I feel like you're deluding yourself, season 1 was probably the time when the game was most heavily balanced in favor of offense.
I started playing before Season 1 - the week that Akali was released. I distinctly remember it because the friend who was teaching my wife and I the game was kind of a jerk and couldn't resist trouncing us with this assassin. I couldn't understand on my first day what I was supposed to do about this character that could fly most of the way across the screen and insta-gib me.
Looking up a timeline now, I thought there was more time from when I started playing to the beginning of Season 1... maybe it feels longer because I played very heavily at that time. But I definitely remember that after they started pushing for LoL to become its own professional sport that they also gradually pushed for the game design to be increasingly fast-paced and harshly competitive. I hated the game when I first started, but stuck it out for social reasons until I got good enough to keep up with my friends. Then I was happy with it for a while. Then I grew to hate it again, as I found the playstyle that I fell into as both viable and fun for me felt like it became impossible to pull off anymore.
If anything, my delusion may be failing to account for graduation to higher levels of matchmaking, but I definitely remember watching defensive items and abilities get continually nerfed while offense was continually buffed for a long time, back when I was into the game enough to read all the patch notes. On the other hand, you may not be accounting for how much the game changed over the year-long course of Season One, and making a blanket statement about that entire period based on what it was like at the end. Regardless, I remember many epic 60-90 minute games, many of those coming back from the losing side of a 3-1 difference in mid-game score ratio, and my fully built 100% defense Mundo being evenly matched in a duel against a fully built 100% offense Yi. I finally got fed up and quit (aside from ARAM), probably somewhere around halfway through Season Two, because those things just stopped happening altogether.
Think of it this way. Everybody is godmode. Then which team wins? Whichever one can siege harder. Nobody will die except in a minute long full on engage, and even then the most eventful thing likely to happen is Banshee's gets popped a bunch. The game turns into a grindfest where everybody knows who has won already, it's just an hour long formality as your inhibitor turrets lose 100 every wave, and 25 fucking creep waves later you maybe finally get a fight, but nobody dies and it is a sound defeat for your team and they take an inhib. The next 5 minutes are the enemy team cautiously approaching your nexus turrets, getting 1 or 2 potshots off at the turrets, maybe destroying 1 turret before having to kill the inhibitor again, eventually after far too long finally managing to kill your nexus. It doesn't matter if you get the jump on them and start a fight heavily in your favor because they can just disengage and go heal and continue sieging, and even if you kill them, what are you going to do? You maybe take an inhib and baron before they respawn, they stall out the game a bit then resume their previous dominance because it's purely a matter of teamcomp and who can waveclear better at that point.

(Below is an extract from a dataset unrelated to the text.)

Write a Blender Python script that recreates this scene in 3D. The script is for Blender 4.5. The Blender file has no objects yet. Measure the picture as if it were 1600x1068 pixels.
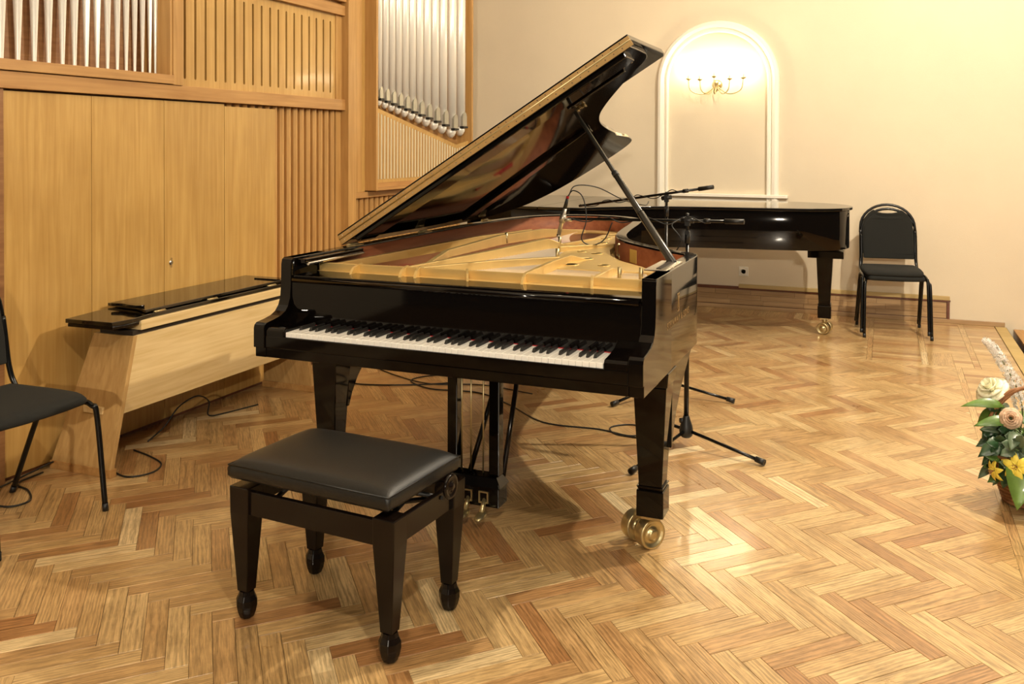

I understand what you're saying, but you're relying too much on hyperbole to make your point. Making gameplay more forgiving isn't the same as everyone is godmode. I think that major consequences should be the result of major mistakes, not the result of stepping a few pixels out too far a split second off-time. And in absence of major mistakes, advantages should be limited and result in slow advance. I recognize that this is a fundamental difference between us in what we see as fun, and I've debated this enough to understand that what Riot is doing isn't necessarily bad game design because lots of people like you enjoy it. I just don't believe that it's the only way this genre of game can be balanced, and it's frustrating to me that the majority of players do.
Where you see that as wasting time delaying the inevitable, I see it as allowing opportunity for the disadvantaged side to compensate. I'm not a quick-thinking tactical or precise reflex-type gamer. Instead, I methodically test boundaries and develop a strong intuition and flow for navigating and pushing those boundaries over the long term, and I'm good at applying that to action games. I like to play snipers in FPS - normally the favorite of ultimate twitch gamers. In my case, I get a feel for the most opportune positioning and land shots by reading people's motions, putting my crosshairs a half second ahead of them, and releasing the mouse button when they walk through it. Back in my Quake days, I would get a feel for the movement of hot spots around the map and develop a route for picking things up and hitting encounters at the right times, often landing rockets in doorways just as people were walking through them without even thinking about it. And in early Season One of LoL, I would get a good feel for how many hits I could take and how quickly I could build myself back up to take some more. Out-sustaining my opponent was my preferred style, and I was also amazing at letting myself get worked down to low health, drawing my opponents into a tower dive, popping Fortify, and walking away one hit from death.
I guess the crux of my style as a gamer is I rely heavily on intuition, which is built on initial exploration of boundaries. If the game design doesn't allow for some forgiveness of mistakes, then I am pretty well fucked as a player.